Maintenant, je suis un peu blasé. Je fais le job et je me dis que je commencerais bien autre chose. Une autre carrière. Moins sédentaire.
À l’origine, le rêve c’était un mélange de création et de voyage. Corto Maltese comme avatar de l’homme que je cherchais à devenir.
Il paraît qu’on me voit comme l’aventurier que je rêvais d’être. À cette nuance près que mes voyages sont immobiles, mes explorations intérieures et relationnelles, mais essentiellement statiques.
Alors j’ai décidé de foutre en l’air le château de carte. Je vends tout.
Je donne tout.
Je commence autre chose.
Je n’arrête pas d’écrire mais je démarre une nouvelle carrière. Quelque chose où je serai à nouveau débutant. Où j’ai tout à apprendre. Le savoir-faire comme le savoir-être. Une carrière avec un horizon large large large. Du boulot à la pelle et de vastes perspectives d’évolution. Vastes au sens où les embranchements possibles sont nombreux. Ce qui laisse beaucoup de place à l’aventure, à la découverte, aux fausses pistes, aux retours en arrière.
Ça me rappelle l’une des deux histoires qui a marqué mon enfance : Le Piège à Ennui. C’était l’un de ces petits « romans » jeunesse publiés dans des périodiques mensuels. L’histoire d’un roi qui avait tout. À qui l’on faisait cadeau d’un Piège à Ennui perpétuel. Il s’agissait d’une Quête. La quête d’une fleur qui n’existait pas. Toute sa vie, le roi échoue. Il expérimente. Il passe à côté. Il apprend la botanique et les greffes, il délaisse ses anciens jouets pour se consacrer à cette recherche.
Finalement, dans son vieil âge, il réussit et décide que, maintenant, il est prêt à s’ennuyer.
Bon. Cette nouvelle carrière c’est mon piège à ennui. J’ai déjà tout ce que je voulais.
Je fais partie d’une génération qui a été encouragée à suivre sa passion, à structurer sa vie autour de sa passion.
Nos parents étaient passés à ça de le faire. Ils avaient découvert qu’ils avaient le droit de rêver leurs vies mais tout restait à inventer : comment fait-on ça, « rêver sa vie » ? Ils ont essuyé les plâtres et nous ont confié le plan. À nous de bâtir la machine.
Peu importait la validation sociale, la réussite financière, mieux valait une vie épanouie de bohème qu’une réussite sociale vide de sens.
Ce qu’ils ignoraient. Ce que nous avons découvert, c’est que la passion ne suffit pas. Ce n’est pas qu’elle ne dure pas. Je suis plus passionné par mon métier aujourd’hui que je ne l’étais à 20 ans. C’est quelque chose comme … une étincelle a été cultivée en nous.
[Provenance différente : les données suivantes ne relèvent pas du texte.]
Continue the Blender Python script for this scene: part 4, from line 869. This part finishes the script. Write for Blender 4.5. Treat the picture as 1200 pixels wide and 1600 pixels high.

L’étincelle qui pousse à chercher, fabriquer, rêver, traquer, désirer toujours l’état de passion.
Pas le résultat de la passion.
Pas la pratique passionnée.
Non, la recherche elle-même est devenue notre objectif.
On a un moment de désarroi quand, en plein dans la réalisation de notre rêve, en plein dans notre vie idéale, on se rend compte d’un désir qui nous taraude : « qu’y a-t-il de l’autre côté de la prochaine butte ? »
On se dit « il y a un problème. Je devrais être content d’être arrivé là ».
Le secret est de réaliser que cette aspiration perpétuelle n’est pas le problème, c’est la réponse.
Vivre c’est désirer, et réciproquement.
Cesser de chercher la satisfaction, se réjouir de la recherche.
Finir les projets, s’investir dans ce que l’on entreprend, bien sûr, et emporter tout ça avec soi comme un bagage du cœur sur les chemins de traverse qui nous mènent de l’autre côté de la prochaine butte, justement.
Bref. Je change. J’accepte cette voix qui appelle en moi, qui appelle la nouveauté, qui appelle la découverte, le renouvellement de moi. Cette voix qui s’appelle passion. Cette voix qui s’appelle désir. Cette voix qui dit « je vis ! »
Ce projet, c’est un secret.
Je le préserve comme une braise qu’il ne faut pas exposer aux quatre vents sous peine qu’elle s’éteigne.
Le temps venu, je soulèverai les pans du mystère.
En attendant, j’ai un roman à terminer.
Projet Alfred : 86/100.
Dehors, d’où je tape ces mots : la montagne, le soleil couchant qui me caresse la joue, l’odeur de la mousse et du pin trop sec.